Please submit a one-paragraph pitch to dhandlib.acrl@gmail.com. Deadline for proposals is March 11, 2013. Accepted submissions will be included in a special series to be published in April.

 

UPDATE: Deadline has been extended to Friday, March 15, 2013; publication date has been pushed back to May/June.

 

CFP: ACRL Preconferences at 2014 ALA Annual Conference

ACRL is looking for applications for half-day or full-day preconferences for the 2014 ALA Annual Conference in Las Vegas, Nevada. ACRL is looking for programs that focus on interactive learning using a variety of presentation styles and offer practical tips. Deadline is March 27, 2013. Who’s doing the session on DH and libraries?

CFP: Composing In/With/Through Archives: An Open-Access, Born Digital Edited Collection

The Cultural Heritage Informatics Initiative at Michigan State University invites essays (8000 words) and case studies (3000 words) for a digital, OA edition that will examine, among other topics:

  • How are we theorizing digital archives?
  • How are we drawing from the work of digital archivists as we build our own archives and conduct digital archival research?
  • How do digital archives mediate how we write?
  • How do we differentiate between digital archives/repositories/libraries? Why are these distinctions important?
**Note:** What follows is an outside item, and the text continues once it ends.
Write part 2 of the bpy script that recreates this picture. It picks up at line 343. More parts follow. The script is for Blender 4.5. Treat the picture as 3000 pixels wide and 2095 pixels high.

Abstracts due by April 30.

CFP: Day of DH 2013

Day of DH 2013 is April 8. The project brings together scholars interested in the digital humanities from around the world to document what they do on one day, answering the question, “Just what do digital humanists really do?” We’d love to see a strong turnout from librarians!

The process is simple: before April 8, register at the Day of DH blog, answer the question, “How do you define DH,” and write an About Me post. On April 8, document your activities through text and images, and be sure to take a minute to look at the interesting things your colleagues are doing.